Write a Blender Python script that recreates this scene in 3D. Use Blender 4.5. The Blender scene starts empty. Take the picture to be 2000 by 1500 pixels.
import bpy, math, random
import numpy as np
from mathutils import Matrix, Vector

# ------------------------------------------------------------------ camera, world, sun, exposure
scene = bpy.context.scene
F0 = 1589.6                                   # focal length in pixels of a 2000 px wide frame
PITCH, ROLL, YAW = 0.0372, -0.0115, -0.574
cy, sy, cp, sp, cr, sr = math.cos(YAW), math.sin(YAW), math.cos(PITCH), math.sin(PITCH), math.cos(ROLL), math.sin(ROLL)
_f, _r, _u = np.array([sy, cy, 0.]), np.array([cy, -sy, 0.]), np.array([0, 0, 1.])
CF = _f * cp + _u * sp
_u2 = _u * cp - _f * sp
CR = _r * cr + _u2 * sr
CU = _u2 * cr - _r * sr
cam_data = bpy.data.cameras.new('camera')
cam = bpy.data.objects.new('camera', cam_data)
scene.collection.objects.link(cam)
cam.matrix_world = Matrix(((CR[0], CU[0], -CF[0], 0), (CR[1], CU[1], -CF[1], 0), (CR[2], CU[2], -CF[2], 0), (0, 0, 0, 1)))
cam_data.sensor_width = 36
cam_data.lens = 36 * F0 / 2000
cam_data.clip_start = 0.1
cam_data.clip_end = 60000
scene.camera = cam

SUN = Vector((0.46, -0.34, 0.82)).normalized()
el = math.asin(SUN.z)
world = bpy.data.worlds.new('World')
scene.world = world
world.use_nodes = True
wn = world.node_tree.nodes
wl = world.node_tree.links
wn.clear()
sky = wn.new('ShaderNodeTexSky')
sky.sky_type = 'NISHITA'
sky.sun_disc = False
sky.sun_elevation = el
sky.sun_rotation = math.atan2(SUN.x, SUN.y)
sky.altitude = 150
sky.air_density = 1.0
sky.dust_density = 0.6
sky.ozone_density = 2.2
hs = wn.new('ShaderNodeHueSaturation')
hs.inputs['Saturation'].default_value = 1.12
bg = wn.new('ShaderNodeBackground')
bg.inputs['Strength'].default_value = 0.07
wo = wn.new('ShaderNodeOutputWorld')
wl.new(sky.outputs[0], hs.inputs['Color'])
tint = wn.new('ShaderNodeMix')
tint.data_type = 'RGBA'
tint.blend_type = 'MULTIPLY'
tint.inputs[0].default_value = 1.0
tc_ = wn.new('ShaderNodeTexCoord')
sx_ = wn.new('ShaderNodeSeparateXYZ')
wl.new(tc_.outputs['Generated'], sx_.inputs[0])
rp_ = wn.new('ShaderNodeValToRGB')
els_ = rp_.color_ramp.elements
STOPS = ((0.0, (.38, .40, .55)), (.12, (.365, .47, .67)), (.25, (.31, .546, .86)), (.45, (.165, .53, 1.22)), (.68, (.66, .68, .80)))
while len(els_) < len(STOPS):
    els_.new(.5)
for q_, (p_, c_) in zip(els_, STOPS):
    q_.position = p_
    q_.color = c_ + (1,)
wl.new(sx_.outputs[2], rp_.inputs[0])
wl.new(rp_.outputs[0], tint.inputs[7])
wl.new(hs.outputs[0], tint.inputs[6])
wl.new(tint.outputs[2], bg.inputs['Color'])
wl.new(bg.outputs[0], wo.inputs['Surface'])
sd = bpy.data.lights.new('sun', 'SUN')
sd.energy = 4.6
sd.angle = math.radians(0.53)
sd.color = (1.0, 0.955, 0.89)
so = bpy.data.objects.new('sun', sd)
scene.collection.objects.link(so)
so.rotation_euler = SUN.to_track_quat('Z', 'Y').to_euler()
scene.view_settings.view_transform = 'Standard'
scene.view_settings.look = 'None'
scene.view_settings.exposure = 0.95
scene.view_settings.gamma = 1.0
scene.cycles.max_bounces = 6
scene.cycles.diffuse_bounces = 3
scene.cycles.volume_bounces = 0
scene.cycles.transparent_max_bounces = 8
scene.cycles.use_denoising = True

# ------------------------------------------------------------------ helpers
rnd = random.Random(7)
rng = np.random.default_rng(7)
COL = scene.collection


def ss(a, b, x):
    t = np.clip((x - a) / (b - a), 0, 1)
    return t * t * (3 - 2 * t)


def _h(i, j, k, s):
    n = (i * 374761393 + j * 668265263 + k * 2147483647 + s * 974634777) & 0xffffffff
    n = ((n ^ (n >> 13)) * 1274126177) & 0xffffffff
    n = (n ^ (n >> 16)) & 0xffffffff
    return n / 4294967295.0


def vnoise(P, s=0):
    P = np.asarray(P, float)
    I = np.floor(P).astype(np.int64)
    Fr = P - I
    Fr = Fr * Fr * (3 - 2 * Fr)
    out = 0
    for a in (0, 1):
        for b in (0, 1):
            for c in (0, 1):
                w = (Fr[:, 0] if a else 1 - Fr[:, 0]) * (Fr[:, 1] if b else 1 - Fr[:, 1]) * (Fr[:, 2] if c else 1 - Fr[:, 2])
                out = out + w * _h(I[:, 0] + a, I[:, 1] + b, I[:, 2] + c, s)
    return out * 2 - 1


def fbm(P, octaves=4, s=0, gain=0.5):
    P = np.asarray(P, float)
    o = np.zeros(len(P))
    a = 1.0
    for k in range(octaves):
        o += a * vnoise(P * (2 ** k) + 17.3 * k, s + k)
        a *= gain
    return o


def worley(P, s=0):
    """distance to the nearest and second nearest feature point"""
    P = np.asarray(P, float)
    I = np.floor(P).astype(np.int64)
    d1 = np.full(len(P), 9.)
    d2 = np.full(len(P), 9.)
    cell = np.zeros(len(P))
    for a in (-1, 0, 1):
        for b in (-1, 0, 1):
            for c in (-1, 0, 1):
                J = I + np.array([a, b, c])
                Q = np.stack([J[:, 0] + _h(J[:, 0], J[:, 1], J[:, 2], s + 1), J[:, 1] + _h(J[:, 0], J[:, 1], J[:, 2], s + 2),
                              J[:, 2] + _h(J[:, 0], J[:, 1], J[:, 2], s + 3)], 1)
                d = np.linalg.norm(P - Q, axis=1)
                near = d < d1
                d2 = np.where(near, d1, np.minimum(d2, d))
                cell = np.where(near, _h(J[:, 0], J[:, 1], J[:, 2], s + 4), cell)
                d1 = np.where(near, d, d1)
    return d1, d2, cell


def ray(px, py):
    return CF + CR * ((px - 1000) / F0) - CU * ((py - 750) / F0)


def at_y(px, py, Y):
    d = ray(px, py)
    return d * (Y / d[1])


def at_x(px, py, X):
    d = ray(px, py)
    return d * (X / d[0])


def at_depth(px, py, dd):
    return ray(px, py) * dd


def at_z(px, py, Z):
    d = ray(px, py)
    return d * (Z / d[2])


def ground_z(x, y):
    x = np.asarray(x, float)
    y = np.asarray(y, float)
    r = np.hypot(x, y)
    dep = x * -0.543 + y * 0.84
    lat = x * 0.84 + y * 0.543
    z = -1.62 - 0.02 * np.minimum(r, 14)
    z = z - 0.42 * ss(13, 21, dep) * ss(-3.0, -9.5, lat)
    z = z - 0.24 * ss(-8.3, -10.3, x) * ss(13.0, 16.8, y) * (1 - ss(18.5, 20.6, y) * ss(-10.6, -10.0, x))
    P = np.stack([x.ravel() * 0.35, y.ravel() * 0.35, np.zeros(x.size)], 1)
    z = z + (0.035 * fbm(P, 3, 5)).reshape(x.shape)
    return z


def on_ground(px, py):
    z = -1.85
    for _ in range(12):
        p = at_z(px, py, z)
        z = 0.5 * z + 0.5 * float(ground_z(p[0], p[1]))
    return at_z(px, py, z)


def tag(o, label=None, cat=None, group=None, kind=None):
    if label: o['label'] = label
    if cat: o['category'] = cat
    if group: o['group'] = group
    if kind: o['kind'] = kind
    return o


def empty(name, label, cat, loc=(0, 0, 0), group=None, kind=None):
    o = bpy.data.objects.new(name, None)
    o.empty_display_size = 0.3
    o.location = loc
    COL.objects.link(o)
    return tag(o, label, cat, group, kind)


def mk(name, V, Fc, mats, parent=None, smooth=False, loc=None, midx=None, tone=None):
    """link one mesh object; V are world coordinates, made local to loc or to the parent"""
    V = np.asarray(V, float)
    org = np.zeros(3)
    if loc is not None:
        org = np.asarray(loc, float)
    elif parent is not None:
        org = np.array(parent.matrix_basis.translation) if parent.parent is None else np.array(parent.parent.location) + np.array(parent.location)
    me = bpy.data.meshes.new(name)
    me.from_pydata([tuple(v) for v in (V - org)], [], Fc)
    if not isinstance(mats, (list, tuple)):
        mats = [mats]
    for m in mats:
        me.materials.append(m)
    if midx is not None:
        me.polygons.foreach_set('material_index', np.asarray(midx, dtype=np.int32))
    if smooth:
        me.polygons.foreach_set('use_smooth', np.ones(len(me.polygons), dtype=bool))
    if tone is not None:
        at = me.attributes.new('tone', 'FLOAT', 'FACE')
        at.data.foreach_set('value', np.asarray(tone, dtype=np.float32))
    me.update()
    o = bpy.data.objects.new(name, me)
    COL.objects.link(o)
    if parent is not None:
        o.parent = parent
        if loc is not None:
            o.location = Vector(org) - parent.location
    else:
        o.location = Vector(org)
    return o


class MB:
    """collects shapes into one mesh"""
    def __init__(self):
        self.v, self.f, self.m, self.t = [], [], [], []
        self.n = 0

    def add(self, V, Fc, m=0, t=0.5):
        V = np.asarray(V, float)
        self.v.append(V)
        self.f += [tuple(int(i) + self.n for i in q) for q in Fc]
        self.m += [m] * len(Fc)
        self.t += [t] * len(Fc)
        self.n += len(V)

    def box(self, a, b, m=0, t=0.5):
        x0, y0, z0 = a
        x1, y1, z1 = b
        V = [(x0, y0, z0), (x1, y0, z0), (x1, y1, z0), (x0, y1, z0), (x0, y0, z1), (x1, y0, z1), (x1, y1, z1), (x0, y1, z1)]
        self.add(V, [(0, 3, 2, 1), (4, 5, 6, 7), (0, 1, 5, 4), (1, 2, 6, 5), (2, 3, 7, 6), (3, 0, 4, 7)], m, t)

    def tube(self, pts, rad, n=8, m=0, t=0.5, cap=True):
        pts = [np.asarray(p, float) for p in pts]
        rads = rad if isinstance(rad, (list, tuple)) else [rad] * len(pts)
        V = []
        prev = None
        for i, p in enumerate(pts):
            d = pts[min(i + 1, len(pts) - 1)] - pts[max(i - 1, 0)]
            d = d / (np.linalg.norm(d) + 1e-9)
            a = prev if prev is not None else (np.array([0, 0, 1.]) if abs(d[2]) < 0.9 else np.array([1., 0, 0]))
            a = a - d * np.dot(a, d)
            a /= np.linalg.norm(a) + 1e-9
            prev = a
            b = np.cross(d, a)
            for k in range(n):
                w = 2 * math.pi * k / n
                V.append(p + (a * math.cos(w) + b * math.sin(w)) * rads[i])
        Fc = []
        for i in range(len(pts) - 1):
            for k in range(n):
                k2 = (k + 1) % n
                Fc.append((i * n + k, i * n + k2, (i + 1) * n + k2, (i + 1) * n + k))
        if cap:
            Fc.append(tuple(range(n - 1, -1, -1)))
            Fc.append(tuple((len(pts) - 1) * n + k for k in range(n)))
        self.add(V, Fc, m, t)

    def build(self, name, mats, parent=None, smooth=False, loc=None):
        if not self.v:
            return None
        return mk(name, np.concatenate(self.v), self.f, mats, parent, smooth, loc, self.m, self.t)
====
▸ Required work: Print the material above verbatim, first line through the line containing "from mathutils import Matrix, Vector", both included.

▸ Complete output:
Write a Blender Python script that recreates this scene in 3D. Use Blender 4.5. The Blender scene starts empty. Take the picture to be 2000 by 1500 pixels.
import bpy, math, random
import numpy as np
from mathutils import Matrix, Vector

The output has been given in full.